What you will do:
Each line of the material must be returned exactly.

---

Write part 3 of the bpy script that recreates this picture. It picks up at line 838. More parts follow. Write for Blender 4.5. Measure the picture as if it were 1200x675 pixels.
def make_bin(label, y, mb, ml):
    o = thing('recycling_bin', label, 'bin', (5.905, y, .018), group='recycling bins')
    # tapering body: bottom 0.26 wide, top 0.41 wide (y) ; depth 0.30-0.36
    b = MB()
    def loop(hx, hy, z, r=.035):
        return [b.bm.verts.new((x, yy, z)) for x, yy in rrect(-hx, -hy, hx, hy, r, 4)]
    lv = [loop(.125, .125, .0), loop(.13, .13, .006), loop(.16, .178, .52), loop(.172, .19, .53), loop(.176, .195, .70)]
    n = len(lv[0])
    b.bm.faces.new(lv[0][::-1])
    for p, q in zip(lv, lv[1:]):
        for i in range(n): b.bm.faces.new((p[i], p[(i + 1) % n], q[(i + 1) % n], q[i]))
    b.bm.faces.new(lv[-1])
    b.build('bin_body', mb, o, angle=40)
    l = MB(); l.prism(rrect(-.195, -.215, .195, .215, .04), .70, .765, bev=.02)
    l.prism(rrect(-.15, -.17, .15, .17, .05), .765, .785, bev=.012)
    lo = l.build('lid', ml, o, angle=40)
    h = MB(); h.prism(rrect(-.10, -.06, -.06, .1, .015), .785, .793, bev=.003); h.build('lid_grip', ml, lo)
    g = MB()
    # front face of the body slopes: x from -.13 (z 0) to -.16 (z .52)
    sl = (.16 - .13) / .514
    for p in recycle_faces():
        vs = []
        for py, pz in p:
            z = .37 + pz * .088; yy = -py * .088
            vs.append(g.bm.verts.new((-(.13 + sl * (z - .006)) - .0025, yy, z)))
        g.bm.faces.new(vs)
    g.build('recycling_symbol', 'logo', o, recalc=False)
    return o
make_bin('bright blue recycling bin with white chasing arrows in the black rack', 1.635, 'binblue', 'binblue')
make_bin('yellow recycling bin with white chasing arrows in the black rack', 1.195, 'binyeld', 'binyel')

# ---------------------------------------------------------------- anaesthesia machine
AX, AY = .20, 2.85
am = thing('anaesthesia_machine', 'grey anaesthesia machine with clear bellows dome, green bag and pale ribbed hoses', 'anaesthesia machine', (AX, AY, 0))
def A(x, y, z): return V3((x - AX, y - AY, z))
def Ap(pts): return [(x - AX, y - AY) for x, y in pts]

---

Result below:
Write part 3 of the bpy script that recreates this picture. It picks up at line 838. More parts follow. Write for Blender 4.5. Measure the picture as if it were 1200x675 pixels.
def make_bin(label, y, mb, ml):
    o = thing('recycling_bin', label, 'bin', (5.905, y, .018), group='recycling bins')
    # tapering body: bottom 0.26 wide, top 0.41 wide (y) ; depth 0.30-0.36
    b = MB()
    def loop(hx, hy, z, r=.035):
        return [b.bm.verts.new((x, yy, z)) for x, yy in rrect(-hx, -hy, hx, hy, r, 4)]
    lv = [loop(.125, .125, .0), loop(.13, .13, .006), loop(.16, .178, .52), loop(.172, .19, .53), loop(.176, .195, .70)]
    n = len(lv[0])
    b.bm.faces.new(lv[0][::-1])
    for p, q in zip(lv, lv[1:]):
        for i in range(n): b.bm.faces.new((p[i], p[(i + 1) % n], q[(i + 1) % n], q[i]))
    b.bm.faces.new(lv[-1])
    b.build('bin_body', mb, o, angle=40)
    l = MB(); l.prism(rrect(-.195, -.215, .195, .215, .04), .70, .765, bev=.02)
    l.prism(rrect(-.15, -.17, .15, .17, .05), .765, .785, bev=.012)
    lo = l.build('lid', ml, o, angle=40)
    h = MB(); h.prism(rrect(-.10, -.06, -.06, .1, .015), .785, .793, bev=.003); h.build('lid_grip', ml, lo)
    g = MB()
    # front face of the body slopes: x from -.13 (z 0) to -.16 (z .52)
    sl = (.16 - .13) / .514
    for p in recycle_faces():
        vs = []
        for py, pz in p:
            z = .37 + pz * .088; yy = -py * .088
            vs.append(g.bm.verts.new((-(.13 + sl * (z - .006)) - .0025, yy, z)))
        g.bm.faces.new(vs)
    g.build('recycling_symbol', 'logo', o, recalc=False)
    return o
make_bin('bright blue recycling bin with white chasing arrows in the black rack', 1.635, 'binblue', 'binblue')
make_bin('yellow recycling bin with white chasing arrows in the black rack', 1.195, 'binyeld', 'binyel')

# ---------------------------------------------------------------- anaesthesia machine
AX, AY = .20, 2.85
am = thing('anaesthesia_machine', 'grey anaesthesia machine with clear bellows dome, green bag and pale ribbed hoses', 'anaesthesia machine', (AX, AY, 0))
def A(x, y, z): return V3((x - AX, y - AY, z))
def Ap(pts): return [(x - AX, y - AY) for x, y in pts]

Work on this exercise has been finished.